In his early seventies, it is reported that Uzbekistan’s strong man is not well, and Gulnara could be a possible successor. However, it remains to be seen if she will be able to induce the same loyalty and fear as her father. For the moment, she remains insouciant, doing interviews for women’s magazines and accumulating vast wealth; although she of all people would never want to give the impression that she is anything less than a hardworking businesswoman, philanthropist and mother. In a 2010 interview for ELLE magazine, Gulnara said “Despite the impression I make on people in terms of my appearance, in my personal life I am not pretentious. For me, understanding is above all. Mutual understanding. If you have that, you can adapt to any rhythm of life. But to make this happen, you have to go through quests, trials and tribulations, peaks and troughs, work hard on yourself and learn from mistakes”. Ordinary Uzbeks would probably say Miss Karimova is not learning fast enough.

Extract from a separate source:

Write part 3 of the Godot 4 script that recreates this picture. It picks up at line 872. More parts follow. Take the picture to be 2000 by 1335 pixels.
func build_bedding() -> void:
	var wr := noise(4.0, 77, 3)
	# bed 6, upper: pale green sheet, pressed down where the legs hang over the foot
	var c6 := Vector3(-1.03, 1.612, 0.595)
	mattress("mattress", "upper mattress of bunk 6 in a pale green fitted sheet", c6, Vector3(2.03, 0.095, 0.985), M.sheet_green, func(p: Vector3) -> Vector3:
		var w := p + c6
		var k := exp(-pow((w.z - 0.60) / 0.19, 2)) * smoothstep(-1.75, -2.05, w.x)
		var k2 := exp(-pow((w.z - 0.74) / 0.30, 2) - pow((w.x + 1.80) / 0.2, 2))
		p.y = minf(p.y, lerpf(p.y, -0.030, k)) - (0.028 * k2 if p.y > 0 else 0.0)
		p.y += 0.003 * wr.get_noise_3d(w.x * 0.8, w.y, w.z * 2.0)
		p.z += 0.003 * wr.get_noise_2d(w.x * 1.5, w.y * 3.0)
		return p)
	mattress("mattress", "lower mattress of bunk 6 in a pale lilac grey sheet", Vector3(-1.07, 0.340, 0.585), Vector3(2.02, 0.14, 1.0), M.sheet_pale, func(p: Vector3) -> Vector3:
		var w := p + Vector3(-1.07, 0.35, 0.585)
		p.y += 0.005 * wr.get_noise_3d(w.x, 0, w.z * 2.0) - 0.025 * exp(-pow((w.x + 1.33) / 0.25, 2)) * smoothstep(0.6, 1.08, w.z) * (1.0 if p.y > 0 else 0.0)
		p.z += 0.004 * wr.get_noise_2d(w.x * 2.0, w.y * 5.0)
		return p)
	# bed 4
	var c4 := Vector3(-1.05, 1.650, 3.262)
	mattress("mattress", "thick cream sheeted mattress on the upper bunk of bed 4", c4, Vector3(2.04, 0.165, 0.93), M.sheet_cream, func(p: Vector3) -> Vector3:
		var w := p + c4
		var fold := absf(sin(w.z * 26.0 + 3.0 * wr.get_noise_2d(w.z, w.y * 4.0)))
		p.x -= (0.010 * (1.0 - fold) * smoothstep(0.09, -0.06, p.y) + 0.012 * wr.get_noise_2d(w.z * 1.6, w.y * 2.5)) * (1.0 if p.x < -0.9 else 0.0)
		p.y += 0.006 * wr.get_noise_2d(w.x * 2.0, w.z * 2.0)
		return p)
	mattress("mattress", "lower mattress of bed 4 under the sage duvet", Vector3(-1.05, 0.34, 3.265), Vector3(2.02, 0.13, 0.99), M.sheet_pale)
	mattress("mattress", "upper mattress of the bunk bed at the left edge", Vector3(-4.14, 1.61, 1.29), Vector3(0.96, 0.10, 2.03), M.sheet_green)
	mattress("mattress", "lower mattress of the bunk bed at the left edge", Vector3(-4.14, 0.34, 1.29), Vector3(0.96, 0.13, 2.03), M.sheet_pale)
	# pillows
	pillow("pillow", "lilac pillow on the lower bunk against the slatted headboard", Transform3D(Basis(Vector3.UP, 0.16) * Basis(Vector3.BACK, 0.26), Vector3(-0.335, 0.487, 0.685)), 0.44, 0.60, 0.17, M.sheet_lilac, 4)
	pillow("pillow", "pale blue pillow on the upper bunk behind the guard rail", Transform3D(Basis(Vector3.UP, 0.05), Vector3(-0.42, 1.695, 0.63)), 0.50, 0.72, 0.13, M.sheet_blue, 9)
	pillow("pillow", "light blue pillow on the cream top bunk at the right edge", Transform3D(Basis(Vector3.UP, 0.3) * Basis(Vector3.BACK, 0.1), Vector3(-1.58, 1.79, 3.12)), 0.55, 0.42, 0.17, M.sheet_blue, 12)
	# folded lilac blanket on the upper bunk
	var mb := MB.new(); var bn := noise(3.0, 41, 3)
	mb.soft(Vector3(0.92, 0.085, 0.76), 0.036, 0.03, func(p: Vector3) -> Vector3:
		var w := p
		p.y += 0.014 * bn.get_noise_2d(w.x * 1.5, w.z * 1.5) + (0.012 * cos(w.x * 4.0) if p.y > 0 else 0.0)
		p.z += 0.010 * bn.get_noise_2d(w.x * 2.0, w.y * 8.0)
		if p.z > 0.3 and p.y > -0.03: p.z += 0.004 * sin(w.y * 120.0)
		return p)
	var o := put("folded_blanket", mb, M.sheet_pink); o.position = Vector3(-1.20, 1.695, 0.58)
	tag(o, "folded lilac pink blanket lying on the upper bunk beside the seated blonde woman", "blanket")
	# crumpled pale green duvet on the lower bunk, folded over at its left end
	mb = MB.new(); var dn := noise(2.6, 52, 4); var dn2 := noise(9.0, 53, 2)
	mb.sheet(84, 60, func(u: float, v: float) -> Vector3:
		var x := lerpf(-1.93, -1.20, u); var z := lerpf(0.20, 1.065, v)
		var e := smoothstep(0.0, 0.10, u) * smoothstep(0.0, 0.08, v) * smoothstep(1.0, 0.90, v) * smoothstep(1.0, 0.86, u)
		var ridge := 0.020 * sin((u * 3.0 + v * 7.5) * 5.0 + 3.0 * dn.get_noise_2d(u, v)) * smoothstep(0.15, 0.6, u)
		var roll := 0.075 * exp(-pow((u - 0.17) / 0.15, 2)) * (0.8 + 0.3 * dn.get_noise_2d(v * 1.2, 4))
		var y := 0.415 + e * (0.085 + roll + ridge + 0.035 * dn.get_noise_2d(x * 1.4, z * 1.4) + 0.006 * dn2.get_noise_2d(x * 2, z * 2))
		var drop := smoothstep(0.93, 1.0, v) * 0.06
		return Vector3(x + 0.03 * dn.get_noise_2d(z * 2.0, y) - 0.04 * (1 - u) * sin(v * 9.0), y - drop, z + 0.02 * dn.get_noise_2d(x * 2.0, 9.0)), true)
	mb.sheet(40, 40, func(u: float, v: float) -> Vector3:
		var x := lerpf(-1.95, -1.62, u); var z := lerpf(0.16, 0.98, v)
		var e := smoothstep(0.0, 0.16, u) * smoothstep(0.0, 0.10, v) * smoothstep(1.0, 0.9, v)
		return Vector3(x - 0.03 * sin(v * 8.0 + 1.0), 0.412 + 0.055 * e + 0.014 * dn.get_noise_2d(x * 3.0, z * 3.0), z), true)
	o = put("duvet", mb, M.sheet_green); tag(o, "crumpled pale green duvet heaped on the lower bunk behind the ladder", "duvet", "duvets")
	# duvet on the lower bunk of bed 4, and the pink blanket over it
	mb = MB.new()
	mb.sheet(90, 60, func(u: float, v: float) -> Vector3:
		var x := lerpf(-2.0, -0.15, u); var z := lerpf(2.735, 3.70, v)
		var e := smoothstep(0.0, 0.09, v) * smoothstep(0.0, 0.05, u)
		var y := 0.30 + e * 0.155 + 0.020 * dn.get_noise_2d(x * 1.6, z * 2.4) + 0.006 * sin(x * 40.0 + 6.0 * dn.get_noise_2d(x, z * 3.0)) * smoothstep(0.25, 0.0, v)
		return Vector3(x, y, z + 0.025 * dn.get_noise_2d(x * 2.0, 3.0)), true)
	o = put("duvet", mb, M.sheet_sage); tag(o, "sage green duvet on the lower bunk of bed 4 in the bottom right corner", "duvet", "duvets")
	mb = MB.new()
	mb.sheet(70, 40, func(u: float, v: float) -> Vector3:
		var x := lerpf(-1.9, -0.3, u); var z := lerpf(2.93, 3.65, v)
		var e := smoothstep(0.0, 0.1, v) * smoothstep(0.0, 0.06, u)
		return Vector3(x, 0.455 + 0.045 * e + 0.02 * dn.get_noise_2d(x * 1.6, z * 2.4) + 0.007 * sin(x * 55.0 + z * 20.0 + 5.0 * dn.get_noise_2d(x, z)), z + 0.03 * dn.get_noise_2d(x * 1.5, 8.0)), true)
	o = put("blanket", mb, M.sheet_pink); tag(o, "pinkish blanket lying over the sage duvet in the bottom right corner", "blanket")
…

2 thoughts on “Daddy’s Little Girl

  1. Just a note of congratulations on hitting the 50 mark. I love your updates. I started reading out of interest in a friend’s work and now don’t miss a single update as they provide short, interesting insights into parts of the world the west typically pays no attention to. There’s one aspect of Sultan Qaboos that you didn’t mention that we’ll have to chat about privately though! 😉

    Lots of love from the desert and keep up the fantastic work!
    A

  2. Thank you for writing about this horrible woman, ‘the most hated woman in Uzbekistan.’

    Did I ever show you this unintentionally comic interview of Gulnara done by the ‘Forbes custom website’ (??). Who is this sycophant-er I mean journalist – conducting the interview anyways:

    Insouciant is the word of the day.